In 2011, the Obama Administration began offering waivers to states from some of the onerous provisions of NCLB. Last week, the HELP Committee held a hearing examining the impact those waivers have had on states. Forty-four states and Washington, D.C., have applied for a waiver to date; 34 and D.C. have been awarded a waiver, leaving 10 waiting in the wings for approval of their waiver applications and 6 not applying.

The strings associated with the waivers are significant, and include states agreeing to adopt “standards that are common to a significant number of states” in order to be competitive for a waiver. In the case of all but one state—Virginia—that has meant adopting the only common standards option available: the Common Core State Standards Initiative.

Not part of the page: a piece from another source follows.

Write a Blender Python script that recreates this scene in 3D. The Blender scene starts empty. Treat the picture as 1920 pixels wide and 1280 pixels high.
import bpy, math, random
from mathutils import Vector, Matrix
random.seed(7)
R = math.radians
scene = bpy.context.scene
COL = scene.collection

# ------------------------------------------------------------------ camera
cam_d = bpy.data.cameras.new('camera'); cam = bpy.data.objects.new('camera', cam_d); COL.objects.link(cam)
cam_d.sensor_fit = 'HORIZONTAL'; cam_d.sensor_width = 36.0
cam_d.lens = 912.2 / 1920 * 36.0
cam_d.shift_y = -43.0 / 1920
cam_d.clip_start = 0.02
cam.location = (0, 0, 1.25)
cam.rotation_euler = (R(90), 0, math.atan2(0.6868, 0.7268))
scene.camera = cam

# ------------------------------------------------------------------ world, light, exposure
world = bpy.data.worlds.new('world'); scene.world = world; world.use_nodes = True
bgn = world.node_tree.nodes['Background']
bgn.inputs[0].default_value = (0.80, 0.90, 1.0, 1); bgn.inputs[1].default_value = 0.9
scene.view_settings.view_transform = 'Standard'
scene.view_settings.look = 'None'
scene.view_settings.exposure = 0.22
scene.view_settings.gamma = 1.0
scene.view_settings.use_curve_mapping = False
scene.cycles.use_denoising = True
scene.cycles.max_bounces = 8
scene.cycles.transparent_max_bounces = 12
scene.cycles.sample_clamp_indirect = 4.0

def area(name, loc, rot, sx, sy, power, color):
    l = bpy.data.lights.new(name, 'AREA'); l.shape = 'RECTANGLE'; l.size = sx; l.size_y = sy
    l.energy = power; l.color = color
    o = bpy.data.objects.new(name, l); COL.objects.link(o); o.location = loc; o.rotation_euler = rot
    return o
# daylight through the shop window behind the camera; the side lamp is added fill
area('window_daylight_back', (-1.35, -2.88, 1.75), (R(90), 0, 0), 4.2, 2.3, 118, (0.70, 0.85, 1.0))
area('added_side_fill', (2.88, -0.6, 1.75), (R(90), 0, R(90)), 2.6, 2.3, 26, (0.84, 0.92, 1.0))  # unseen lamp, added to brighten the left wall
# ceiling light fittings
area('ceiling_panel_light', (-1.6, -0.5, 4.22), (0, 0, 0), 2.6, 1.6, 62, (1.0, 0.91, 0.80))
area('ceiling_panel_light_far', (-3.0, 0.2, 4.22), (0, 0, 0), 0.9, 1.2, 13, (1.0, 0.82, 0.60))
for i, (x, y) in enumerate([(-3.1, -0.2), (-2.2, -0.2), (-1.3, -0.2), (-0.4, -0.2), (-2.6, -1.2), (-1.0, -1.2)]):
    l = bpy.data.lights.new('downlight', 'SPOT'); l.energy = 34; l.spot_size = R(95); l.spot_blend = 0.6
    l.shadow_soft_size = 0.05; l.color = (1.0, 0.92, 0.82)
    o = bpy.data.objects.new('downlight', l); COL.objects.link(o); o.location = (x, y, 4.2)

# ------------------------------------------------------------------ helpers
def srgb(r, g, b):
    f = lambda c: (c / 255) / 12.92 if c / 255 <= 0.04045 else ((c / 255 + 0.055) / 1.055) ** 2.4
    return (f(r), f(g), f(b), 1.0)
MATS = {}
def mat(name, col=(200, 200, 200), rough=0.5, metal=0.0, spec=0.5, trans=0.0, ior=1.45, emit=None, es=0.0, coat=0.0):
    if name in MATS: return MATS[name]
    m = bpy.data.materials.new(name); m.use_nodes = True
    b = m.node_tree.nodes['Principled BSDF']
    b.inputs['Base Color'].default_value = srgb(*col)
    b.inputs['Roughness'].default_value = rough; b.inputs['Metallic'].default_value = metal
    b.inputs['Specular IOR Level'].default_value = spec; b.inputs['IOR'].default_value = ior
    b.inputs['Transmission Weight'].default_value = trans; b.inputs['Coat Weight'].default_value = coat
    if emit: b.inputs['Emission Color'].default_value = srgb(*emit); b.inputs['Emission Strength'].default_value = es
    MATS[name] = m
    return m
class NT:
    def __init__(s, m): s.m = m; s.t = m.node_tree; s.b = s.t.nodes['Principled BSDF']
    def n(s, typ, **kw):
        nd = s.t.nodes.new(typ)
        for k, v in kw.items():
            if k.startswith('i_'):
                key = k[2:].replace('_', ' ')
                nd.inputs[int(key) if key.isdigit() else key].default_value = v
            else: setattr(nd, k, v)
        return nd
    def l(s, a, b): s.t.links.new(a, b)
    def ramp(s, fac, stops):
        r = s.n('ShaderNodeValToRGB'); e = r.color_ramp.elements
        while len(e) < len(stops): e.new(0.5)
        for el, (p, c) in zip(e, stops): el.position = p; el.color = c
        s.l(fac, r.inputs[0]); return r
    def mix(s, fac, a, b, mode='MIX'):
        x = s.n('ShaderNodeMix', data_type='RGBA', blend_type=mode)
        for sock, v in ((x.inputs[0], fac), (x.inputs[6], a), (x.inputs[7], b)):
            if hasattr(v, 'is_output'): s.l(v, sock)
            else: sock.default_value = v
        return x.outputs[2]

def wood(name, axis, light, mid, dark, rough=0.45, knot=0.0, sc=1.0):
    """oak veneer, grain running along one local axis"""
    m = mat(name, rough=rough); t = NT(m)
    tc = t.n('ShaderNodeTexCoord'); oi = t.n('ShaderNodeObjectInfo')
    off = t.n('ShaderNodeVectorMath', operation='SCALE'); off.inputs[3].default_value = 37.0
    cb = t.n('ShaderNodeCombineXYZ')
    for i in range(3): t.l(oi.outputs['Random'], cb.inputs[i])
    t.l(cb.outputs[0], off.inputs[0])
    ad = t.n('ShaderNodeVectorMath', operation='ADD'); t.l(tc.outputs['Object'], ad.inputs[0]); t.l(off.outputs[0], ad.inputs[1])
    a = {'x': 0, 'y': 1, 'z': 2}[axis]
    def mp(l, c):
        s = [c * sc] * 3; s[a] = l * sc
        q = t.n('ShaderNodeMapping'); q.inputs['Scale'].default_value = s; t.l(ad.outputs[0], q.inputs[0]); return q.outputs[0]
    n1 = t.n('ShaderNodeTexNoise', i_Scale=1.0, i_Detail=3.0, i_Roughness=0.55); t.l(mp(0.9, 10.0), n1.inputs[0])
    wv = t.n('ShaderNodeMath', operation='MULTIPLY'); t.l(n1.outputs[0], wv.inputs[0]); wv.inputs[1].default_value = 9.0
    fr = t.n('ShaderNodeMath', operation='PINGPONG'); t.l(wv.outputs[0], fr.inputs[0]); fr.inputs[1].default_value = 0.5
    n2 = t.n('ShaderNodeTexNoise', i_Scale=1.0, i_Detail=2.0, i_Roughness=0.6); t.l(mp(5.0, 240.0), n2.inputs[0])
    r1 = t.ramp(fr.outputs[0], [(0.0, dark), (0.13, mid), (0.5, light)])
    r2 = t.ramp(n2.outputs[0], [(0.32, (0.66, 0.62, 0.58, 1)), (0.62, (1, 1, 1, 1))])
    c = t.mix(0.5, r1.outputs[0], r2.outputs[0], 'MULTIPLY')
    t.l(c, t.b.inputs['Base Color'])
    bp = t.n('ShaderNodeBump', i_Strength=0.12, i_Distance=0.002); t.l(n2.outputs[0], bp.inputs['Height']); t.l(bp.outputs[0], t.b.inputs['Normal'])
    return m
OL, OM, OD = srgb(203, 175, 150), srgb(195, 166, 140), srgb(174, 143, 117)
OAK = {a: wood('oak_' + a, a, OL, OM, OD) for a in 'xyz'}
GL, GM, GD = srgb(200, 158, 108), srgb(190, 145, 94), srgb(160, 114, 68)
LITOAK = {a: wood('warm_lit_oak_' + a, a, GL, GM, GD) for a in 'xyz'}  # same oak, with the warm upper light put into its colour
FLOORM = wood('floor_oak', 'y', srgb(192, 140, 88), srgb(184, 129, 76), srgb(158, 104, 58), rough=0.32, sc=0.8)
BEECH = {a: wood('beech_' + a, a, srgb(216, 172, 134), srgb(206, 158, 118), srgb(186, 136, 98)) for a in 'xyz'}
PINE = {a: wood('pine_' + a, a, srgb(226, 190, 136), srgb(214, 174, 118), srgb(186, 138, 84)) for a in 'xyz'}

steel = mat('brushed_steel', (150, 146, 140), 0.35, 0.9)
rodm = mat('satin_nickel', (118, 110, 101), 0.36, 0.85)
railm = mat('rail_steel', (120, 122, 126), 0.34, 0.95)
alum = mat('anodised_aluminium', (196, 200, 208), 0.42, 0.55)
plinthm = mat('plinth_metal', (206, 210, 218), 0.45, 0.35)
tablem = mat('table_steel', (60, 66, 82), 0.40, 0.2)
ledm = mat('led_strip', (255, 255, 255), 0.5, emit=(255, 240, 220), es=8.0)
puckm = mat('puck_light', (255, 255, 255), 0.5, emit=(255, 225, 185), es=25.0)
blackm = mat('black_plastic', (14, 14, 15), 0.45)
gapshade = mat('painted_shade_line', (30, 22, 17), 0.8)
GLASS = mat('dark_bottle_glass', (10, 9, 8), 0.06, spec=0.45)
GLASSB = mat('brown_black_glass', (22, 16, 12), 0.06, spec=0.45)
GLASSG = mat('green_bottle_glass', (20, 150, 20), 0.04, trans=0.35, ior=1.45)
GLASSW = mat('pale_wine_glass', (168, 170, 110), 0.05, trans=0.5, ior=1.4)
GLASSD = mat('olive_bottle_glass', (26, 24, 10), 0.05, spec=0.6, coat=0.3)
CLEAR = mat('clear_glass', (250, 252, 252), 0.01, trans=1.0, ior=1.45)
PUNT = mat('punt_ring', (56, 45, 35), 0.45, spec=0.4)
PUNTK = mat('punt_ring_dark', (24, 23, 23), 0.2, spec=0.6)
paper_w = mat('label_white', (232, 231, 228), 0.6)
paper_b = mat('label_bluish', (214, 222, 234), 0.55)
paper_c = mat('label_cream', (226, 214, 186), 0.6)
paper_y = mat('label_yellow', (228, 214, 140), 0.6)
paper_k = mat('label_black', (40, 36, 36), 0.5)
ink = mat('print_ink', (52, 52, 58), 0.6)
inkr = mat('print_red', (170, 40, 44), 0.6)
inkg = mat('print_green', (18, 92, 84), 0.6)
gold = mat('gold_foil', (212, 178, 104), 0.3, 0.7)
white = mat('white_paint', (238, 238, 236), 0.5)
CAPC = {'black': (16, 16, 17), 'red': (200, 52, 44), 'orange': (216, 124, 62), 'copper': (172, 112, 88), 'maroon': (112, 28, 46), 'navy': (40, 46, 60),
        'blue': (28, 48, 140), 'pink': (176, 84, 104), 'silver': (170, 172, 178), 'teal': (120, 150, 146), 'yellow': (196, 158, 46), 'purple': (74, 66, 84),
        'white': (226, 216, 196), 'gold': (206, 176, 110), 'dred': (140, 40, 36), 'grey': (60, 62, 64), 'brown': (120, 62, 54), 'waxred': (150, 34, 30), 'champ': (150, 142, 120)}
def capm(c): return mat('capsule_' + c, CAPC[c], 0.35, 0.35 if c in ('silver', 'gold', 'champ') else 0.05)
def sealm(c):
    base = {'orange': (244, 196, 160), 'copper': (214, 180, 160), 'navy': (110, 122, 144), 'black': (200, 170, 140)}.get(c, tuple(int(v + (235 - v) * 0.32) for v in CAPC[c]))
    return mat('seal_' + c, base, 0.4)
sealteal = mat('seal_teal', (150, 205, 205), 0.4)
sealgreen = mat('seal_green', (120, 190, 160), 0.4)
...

During the hearing, Education Secretary Arne Duncan stated that the Administration has tried to support states that are raising standards through the waiver process, and that “46 states have done so”—a clear reference to the 46 states that have adopted the Common Core State Standards.

Senator Lamar Alexander (R–TN) argued that the Secretary of Education’s waiver authority has gone much further than the waiver authority included in the Elementary and Secondary Education Act that was passed in 1994. Alexander called the waivers “Washington’s version of the old children’s game ‘Mother, May I?’”—if you don’t to the right thing, you’re out of the game.

“The problem,” Alexander continued, “is that more and more decisions are being made in Washington about whether schools and teachers are failing.”

Secretary Duncan argued that the Department of Education had begun offering waivers because of “congressional lack of action.”

Congressional inaction (per the Department of Education’s arbitrary timeline) on NCLB reauthorization does not mean that the Administration is somehow empowered to begin policymaking from the White House through conditions-based waivers.

Governors and superintendents need genuine relief from Washington education mandates, and should be enabled to completely opt-out of NCLB without the types of conditions attached to the waivers. Legislative proposals like the Academic Partnerships Lead Us to Success (A-PLUS) Act do just that, and would give state and local leaders the freedom to focus dollars and decision making on their most pressing education priorities.

NCLB waivers represent a troubling pact with Washington that will end up further centralizing education policy. The waivers pose serious legal questions, circumvent the normal legislative process, significantly grow federal intervention in local school policy, and fail to offer genuine relief to states suffering from Washington mandates and red tape. Governors and state education leaders should reject these waivers and demand genuine relief from federal intervention, including the ability to completely opt out of NCLB.